TCM Film Festival Opens with Funny Girl

from tcmff

Each spring, the TCM Classic Film Festival welcomes 25,000 movie fans from around the globe to Hollywood to celebrate the art and history of cinema. A destination event, the TCM Classic Film Festival features more than a hundred screenings of classic movies, along with appearances by legendary stars, live interviews, extensive panel discussions, special exhibits and more.

Set to take place Thursday, April 25 – Sunday, April 28 in Hollywood, the 2013 TCM Classic Film Festival, will open with a gala presentation of the newly restored musical classic Funny Girl (1968). The packed lineup for this year’s festival includes tributes to Jane Fonda, who will have her hand and footprints enshrined at the TCL Chinese Theatre prior to a screening of On Golden Pond (1981); Max von Sydow, who will attend screenings of The Seventh Seal (1957) and Three Days of the Condor (1975); Ann Blyth, who is set to appear at screenings of Mildred Pierce (1945) and Kismet (1955); and documentary filmmaker Albert Maysles whose extraordinary career will be celebrated with presentations of his films Gimme Shelter (1970) and Salesman (1968).

The TCM Classic Festival will feature appearances by Mitzi Gaynor and France Nuyen, who will attend a special poolside screening of South Pacific (1958) on the opening night of the festival. Also set to appear at this year’s festival are Tippi Hedren, Mel Brooks, Carl Reiner, Mickey Rooney, Jonathan Winters, Marvin Kaplan, Barrie Chase, Polly Bergen, Coleen Gray, Theodore Bikel, Norman Lloyd and Jacqueline White, as well as Essentials Jr. host Bill Hader. Also making appearances will be filmmakers Kevin Brownlow, Jerry Schatzberg, David Zucker, Jerry Zucker and Jim Abrahams, along with producer Stanley Rubin, Clara Bow biographer David Stenn, Museum of Modern Art (MoMA) film collections manager Katie Trainor and director Nicholas Ray’s widow, Susan Ray. In addition, the festival will celebrate Bugs Bunny’s 75th Birthday, with a collection of shorts curated and presented by Leonard Maltin and Jerry Beck. Silent film composer Carl Davis will be on hand to conduct his score for the classic It (1927). And The Film Forum’s Bruce Goldstein will present a special screening of Frank Capra’s The Donovan Affair (1929), complete with live voice actors and sound effects to replace the film’s long-lost soundtrack. Among the many restorations set to premiere at the festival are The Big Parade (1925), The General (1926), Giant (1956), The Great Escape (1963) and Badlands (1973), plus many more.

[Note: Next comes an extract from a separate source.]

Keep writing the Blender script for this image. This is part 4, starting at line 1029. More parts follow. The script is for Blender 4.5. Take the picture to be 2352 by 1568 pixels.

Barbara Streisand in Funny Girl

TCM host and film historian Robert Osborne serves as official host of the 2013 TCM Classic Film Festival, with TCM’s Ben Mankiewicz also introducing films and events during the festival. The Hollywood Roosevelt Hotel, which has a longstanding role in movie history and was the site of the first Academy AwardsÒ ceremony, will once again serve as the official hotel for the festival, as well as a central gathering point for attendees. Screenings and events will also be held at the TCL Chinese Theatre, the Chinese 6 Theatres, the Egyptian Theatre, the El Capitan Theatre, Avalon Hollywood and Arclight’s Cinerama Dome. The Hollywood Roosevelt will also offer special rates for festival attendees.

Cinematic Journeys: Travel in the Movies, the theme for the 2013 TCM Classic Film Festival, will explore how movies can carry viewers beyond their hometowns to distant or imaginary locales, where they can be transformed by great storytelling. Often, the mode of travel provides the filmic inspiration, whether it’s planes, trains, or automobiles. At other times, the trip itself serves as the central narrative, as in the case of many “road movies.” With Hollywood as the starting point, TCM’s cinematic excursion will take festival attendees on a fascinating journey to worlds both familiar and new.